I'm 27 years old and for the first time I read Brave New World. Most American kids read it in high school and I feel fortunate I experienced it for the first time after I've lived a little. Almost immediately I identified modern sci fi references to it, specifically Westworld, the Matrix, and Bioshock. I know this title gets brought up with some regularity on here, albeit not as much as 1984, but my advice to anyone wanting to simultaneously get redpilled and rediscover some humanity, read this book.
Daily reminder that everyone here is the Savage. Your customs are strange and unfamiliar to the childish blue pilled masses that do nothing but take their soma and eventually they'll drive you to suicide because there is no hope of living out your traditional life away from their degeneracy.
>>131628425
I held out some reflexive false hope when he came to London that he would liberate the masses, destroy the whole system. Huxley didn't compromise. I like that.
>tfw children will be playing sanctioned sex games at school in your lifetime
Huxley was ahead of his time. How can we go back? Is becoming Amish the only way?
We are the savages living in the tower at the end, constantly mocked as we watch society's morals and customs crumble.
>>131628147
I stated reading this recently and Brian just seems like such a fedora
>too intelligent to work diligently
>muh drinking is bad
>muh looking into the sea at night
>muh music isn't real music
>it's okay to act socially retarded sometimes
What a coincidence, I just read this recently too.

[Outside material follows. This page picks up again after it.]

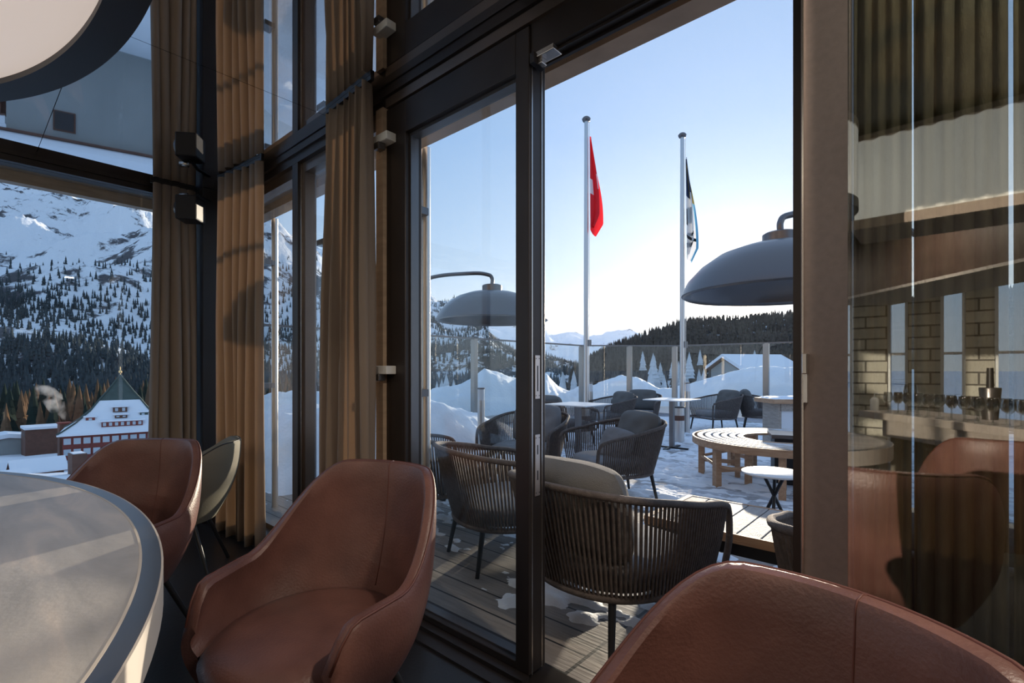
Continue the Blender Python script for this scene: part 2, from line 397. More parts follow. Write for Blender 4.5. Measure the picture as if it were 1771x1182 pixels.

Was it just me or was the description of Mustafa Mond slightly semitic
>>131629471
No goy. He's just in charge and there's nothing strange about sucking dick in the street. Have some soma why don't you.
>>131628677
But the Savage's world was't paradise either. Give me pneumatic available bunnies and a gramme of soma any day
>>131629471
I felt a greater connection to what he represented than the savage. In his past life he pursued the truth, sought to change things, questioned the entire system. And to what avail? He was presented with exile or a position within the very thing he opposed. It's like being the only one in your group of friends/family/coworkers who gives a fuck, asks questions, distrusts the narrative. Your awareness is a blessing and a curse, because in the end you you're alone. A cog in the machine, the only thing you have is yourself and your knowledge and understanding.
>>131628147
Huxley was practically a commie. If you think any part of this work is about red pilling people you're a fucking dunce.
His overall point of the novel is to tell us regular people (or the "savages") that the future will leave our old ways behind, and that we can either accept the new ways or refuse them.
Refusing them didn't work out too well for those in the book, they were stuffed into ghettos or killed themselves.
He never really said in the book if the brave new world was good or evil. It just was. If anything, you could argue John the Savage was the bad guy, he fucking murders a girl in the closing scenes before hanging himself.